In this era of sound bite journalism coarsening is an omnipresent danger. If a culture cannot transmit its best thoughts subtly enough it becomes susceptible to spin and the dishonest government spin covers.

For this reason poetry and politics have a close relationship. Poets push the language’s envelope. If that envelope is allowed to shrink the public mind shrinks with it. For example, given the disquieting talent of the current White House for spin, we have allowed the Iraq war to be couched in terms of military victory. We have allowed the White House to play a wicked game of reducing public discourse to a matter of what generals in the field tell the president.

It was never about that. Generals are ambitious. They tell their civilian bosses what they want to hear or they retire without another star on their shoulder. The Iraq war was never about military victory. A modern army prevailing over a tribal society was never the issue. The issue should have been whether Iraq can exist at all as a democracy and whether we would be handing imperialist tools to Iran.

But this wouldn’t have bothered the White House either, because fat cats have been stuffing their pockets since day one at the cost of American and Iraqi lives.

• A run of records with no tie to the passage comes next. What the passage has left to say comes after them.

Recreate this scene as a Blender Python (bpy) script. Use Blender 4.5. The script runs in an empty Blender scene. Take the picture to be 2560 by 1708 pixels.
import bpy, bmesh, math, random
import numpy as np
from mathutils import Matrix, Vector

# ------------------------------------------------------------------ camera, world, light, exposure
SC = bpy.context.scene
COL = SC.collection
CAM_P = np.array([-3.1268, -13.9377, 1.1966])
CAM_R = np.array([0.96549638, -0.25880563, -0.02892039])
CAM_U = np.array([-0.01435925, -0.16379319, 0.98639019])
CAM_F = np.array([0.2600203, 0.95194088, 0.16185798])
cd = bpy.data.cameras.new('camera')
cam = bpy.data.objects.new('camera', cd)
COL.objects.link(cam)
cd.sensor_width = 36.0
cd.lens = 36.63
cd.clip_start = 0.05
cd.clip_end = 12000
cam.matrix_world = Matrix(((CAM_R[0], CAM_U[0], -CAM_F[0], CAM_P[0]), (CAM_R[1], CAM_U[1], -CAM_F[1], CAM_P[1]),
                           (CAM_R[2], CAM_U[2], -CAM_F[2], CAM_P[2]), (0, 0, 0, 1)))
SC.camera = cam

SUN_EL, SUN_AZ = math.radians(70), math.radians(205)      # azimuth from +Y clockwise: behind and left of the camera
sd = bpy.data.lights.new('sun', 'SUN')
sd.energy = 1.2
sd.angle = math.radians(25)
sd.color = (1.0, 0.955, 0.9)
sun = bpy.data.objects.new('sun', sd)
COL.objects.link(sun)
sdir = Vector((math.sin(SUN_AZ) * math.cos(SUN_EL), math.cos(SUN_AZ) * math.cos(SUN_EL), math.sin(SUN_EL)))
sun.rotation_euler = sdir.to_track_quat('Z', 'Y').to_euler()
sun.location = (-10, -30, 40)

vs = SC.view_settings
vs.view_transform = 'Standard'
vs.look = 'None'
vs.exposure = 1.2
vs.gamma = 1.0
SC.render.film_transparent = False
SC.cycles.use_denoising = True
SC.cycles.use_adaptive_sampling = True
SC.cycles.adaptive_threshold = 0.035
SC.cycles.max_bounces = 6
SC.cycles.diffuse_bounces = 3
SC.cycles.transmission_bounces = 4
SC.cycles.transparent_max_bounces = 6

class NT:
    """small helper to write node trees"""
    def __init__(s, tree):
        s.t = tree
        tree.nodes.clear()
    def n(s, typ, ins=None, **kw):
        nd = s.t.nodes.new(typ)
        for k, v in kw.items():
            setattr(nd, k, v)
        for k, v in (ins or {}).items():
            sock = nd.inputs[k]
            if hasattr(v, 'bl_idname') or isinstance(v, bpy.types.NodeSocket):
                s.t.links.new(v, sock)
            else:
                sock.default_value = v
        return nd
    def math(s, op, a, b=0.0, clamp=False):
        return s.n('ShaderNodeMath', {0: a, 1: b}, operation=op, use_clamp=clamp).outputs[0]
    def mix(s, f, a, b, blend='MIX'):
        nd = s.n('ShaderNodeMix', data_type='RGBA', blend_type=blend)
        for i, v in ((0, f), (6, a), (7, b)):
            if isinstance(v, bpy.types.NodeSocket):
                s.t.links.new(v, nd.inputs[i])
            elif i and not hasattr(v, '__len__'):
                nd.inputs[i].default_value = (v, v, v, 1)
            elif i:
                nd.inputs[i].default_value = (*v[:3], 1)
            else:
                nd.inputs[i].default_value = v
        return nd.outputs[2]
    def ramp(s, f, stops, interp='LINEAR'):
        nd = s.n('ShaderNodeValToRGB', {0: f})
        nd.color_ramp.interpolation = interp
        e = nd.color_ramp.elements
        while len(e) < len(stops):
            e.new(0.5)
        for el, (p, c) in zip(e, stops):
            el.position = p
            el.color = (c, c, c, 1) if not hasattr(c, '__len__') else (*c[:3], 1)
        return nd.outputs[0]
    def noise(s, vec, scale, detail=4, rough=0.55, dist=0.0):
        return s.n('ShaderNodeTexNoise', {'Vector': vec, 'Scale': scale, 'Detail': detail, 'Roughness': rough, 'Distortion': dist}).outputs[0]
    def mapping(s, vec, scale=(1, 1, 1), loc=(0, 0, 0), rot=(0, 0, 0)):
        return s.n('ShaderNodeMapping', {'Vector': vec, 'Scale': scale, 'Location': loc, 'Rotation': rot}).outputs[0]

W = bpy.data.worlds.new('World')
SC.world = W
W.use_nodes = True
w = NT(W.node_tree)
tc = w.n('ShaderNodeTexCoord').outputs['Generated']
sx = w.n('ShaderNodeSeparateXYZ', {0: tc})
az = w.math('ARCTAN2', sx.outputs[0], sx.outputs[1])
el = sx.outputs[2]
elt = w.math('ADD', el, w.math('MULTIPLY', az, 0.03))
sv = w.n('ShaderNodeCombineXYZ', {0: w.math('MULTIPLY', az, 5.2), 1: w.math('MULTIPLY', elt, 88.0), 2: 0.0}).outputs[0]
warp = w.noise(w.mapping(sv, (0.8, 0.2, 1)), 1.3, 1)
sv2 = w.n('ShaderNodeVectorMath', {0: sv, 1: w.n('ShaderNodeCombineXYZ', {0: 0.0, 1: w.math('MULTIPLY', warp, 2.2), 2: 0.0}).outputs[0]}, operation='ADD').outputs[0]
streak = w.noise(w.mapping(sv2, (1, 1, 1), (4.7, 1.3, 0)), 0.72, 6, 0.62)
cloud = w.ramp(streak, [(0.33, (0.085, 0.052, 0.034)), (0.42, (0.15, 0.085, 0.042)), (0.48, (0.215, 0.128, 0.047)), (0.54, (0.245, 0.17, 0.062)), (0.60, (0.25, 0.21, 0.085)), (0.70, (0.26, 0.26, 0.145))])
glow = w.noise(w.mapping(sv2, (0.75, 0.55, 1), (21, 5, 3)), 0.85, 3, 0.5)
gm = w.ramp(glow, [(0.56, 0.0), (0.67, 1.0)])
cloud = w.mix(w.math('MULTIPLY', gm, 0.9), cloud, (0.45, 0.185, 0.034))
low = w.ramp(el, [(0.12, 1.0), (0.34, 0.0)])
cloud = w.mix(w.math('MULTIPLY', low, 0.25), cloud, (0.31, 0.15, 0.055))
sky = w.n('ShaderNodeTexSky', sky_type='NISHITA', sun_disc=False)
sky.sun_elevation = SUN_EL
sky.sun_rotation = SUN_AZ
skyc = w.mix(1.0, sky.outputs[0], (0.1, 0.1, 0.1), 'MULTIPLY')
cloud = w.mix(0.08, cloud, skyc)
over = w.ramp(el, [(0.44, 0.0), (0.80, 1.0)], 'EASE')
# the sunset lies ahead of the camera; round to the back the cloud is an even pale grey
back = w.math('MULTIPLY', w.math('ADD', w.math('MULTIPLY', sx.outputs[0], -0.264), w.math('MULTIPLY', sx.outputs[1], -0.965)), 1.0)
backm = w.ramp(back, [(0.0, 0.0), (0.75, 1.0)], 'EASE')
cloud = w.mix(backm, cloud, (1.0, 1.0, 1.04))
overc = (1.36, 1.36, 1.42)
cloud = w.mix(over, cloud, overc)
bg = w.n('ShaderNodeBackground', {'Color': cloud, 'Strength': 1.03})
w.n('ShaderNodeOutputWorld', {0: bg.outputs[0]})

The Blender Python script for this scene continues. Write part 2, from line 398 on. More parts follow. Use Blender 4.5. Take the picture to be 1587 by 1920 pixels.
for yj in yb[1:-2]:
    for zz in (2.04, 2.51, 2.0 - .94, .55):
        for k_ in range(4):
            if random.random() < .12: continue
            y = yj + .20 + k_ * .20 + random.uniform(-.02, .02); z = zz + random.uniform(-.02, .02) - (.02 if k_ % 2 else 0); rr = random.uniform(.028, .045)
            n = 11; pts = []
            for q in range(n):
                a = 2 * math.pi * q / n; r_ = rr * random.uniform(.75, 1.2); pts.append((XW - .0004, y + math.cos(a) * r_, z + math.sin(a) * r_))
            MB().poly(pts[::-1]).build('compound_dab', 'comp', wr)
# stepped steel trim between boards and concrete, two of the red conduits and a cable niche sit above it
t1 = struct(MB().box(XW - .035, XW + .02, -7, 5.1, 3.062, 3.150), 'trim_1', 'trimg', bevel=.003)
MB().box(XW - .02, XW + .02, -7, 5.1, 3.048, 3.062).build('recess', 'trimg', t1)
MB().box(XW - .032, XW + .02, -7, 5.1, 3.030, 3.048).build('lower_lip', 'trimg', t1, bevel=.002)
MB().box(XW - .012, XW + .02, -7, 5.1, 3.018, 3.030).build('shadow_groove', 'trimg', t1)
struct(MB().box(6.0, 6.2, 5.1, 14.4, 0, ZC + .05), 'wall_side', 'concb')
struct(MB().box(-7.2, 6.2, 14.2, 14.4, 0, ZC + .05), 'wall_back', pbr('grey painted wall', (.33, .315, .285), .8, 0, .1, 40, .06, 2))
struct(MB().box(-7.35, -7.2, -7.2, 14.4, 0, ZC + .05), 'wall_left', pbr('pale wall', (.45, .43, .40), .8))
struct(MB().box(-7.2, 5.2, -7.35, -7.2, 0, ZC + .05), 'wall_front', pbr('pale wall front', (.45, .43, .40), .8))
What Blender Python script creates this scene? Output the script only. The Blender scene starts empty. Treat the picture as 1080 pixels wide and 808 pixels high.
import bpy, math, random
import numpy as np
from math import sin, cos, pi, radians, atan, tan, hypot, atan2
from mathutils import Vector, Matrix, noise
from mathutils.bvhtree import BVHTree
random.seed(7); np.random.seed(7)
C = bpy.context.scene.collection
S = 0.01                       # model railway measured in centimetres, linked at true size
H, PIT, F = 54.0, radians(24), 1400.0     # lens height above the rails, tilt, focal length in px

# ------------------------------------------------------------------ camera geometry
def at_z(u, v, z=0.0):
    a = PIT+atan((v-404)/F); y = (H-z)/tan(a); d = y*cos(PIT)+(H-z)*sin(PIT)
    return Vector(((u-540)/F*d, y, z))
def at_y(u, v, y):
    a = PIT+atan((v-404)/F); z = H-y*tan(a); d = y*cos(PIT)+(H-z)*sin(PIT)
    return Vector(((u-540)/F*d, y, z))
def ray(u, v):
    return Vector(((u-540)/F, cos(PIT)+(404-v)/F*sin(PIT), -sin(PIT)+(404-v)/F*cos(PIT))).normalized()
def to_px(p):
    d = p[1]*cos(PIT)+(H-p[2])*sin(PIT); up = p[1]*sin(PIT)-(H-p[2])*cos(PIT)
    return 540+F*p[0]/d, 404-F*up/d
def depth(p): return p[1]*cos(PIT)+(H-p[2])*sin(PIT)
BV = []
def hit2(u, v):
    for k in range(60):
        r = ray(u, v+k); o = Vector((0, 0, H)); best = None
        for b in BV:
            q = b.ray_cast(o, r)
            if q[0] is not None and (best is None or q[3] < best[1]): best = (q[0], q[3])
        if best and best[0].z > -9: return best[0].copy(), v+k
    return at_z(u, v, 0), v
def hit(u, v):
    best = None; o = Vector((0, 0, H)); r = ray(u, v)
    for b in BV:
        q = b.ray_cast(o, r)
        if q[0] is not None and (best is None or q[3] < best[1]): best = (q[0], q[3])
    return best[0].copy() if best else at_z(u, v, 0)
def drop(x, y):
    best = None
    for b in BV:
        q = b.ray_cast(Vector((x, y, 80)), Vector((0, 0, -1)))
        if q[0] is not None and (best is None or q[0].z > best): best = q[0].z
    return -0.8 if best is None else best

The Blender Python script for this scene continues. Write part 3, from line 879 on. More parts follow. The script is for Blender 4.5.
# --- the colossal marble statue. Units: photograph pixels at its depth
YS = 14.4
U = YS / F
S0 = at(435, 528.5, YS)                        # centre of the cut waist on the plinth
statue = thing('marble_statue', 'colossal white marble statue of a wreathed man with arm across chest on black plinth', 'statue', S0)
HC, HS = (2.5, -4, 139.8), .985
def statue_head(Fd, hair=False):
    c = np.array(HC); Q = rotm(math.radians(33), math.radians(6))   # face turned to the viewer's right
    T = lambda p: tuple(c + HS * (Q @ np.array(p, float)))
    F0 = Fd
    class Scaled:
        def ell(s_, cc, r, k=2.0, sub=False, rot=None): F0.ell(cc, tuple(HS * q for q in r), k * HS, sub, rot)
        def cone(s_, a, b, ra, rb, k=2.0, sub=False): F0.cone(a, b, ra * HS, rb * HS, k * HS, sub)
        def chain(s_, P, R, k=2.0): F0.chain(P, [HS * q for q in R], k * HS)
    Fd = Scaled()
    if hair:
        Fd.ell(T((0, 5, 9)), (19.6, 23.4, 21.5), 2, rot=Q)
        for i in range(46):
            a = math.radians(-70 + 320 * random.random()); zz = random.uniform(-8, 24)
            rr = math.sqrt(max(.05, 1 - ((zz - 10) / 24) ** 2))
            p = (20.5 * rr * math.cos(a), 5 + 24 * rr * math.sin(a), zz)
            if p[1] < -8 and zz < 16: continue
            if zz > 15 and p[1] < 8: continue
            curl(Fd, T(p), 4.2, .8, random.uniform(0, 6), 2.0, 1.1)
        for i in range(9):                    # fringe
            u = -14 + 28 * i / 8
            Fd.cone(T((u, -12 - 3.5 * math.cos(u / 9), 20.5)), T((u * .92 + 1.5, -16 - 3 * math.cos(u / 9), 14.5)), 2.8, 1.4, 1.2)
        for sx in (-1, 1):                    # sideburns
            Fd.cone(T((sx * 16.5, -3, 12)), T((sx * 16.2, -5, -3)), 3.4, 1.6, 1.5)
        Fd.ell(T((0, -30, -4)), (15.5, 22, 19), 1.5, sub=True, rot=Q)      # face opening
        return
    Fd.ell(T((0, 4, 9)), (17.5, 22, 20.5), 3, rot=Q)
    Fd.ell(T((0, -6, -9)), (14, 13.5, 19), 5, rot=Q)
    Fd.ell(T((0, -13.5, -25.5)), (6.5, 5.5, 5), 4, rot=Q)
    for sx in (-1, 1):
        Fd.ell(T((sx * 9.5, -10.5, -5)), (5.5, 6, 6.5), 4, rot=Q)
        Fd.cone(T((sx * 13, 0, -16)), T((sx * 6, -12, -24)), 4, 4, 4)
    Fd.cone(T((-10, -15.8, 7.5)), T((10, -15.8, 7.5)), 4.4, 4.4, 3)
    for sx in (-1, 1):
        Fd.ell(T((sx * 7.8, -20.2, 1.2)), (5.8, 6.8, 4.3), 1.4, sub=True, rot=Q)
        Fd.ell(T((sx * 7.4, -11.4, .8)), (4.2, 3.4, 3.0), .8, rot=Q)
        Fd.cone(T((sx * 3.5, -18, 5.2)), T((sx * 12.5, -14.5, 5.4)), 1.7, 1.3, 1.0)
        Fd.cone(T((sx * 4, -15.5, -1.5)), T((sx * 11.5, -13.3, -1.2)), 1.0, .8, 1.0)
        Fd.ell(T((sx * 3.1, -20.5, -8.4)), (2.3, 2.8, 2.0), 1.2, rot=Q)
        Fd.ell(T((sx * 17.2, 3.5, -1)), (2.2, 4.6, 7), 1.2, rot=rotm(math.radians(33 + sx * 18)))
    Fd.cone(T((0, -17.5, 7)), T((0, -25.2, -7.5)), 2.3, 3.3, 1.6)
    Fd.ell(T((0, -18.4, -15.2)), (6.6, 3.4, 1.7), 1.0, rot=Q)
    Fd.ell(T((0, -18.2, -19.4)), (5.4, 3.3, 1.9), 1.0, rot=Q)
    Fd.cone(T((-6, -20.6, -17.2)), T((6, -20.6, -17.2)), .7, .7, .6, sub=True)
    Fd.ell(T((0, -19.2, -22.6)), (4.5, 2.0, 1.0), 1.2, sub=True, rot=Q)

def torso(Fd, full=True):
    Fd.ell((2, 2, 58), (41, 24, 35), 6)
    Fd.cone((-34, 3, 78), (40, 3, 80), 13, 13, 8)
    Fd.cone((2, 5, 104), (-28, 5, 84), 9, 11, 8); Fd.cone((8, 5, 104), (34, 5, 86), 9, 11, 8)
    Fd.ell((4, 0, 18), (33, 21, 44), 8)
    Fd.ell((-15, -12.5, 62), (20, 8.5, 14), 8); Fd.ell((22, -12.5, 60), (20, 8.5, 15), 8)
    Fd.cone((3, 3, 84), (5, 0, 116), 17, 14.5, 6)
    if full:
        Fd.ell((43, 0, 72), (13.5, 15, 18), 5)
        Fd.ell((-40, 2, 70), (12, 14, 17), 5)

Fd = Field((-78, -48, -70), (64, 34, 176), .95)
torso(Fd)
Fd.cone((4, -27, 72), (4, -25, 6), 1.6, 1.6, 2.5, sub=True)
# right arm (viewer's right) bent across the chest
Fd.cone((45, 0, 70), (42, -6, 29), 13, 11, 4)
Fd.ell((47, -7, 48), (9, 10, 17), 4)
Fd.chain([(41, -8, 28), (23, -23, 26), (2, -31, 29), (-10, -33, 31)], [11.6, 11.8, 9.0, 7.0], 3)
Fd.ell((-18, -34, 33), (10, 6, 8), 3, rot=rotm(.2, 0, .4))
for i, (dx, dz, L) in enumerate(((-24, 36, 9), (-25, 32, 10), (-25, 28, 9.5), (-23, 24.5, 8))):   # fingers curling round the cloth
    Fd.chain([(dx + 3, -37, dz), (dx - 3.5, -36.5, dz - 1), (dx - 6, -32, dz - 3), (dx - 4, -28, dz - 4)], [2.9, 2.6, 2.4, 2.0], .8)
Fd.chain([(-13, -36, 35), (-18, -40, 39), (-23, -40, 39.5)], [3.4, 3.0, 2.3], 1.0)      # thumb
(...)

But what does this have to do with the conjunction of poetry and politics? A public accustomed to subtlety and ambiguity, crucial attributes of literature, would spot the wickedness of the White House ploy. But a public addicted to streaming news, sound bites, quasi-literate television anchors, political spin, tabloid journalism—such a public can be gulled by ideologues and profiteers.

That is why poetry is important. Someone accustomed to reading William Butler Yeats, Marianne Moore (inset),
A. Alvarez, Emily Dickinson, Hart Crane, Elinor Wylie,
Wallace Stevens, Carolyn Kizer, William Carlos Williams,
Maxine Kumin, John Ashbery, Mary Oliver, Nancy Willard, among so many others, is unlikely to be brainwashed by lazy journalists and dishonest politicians.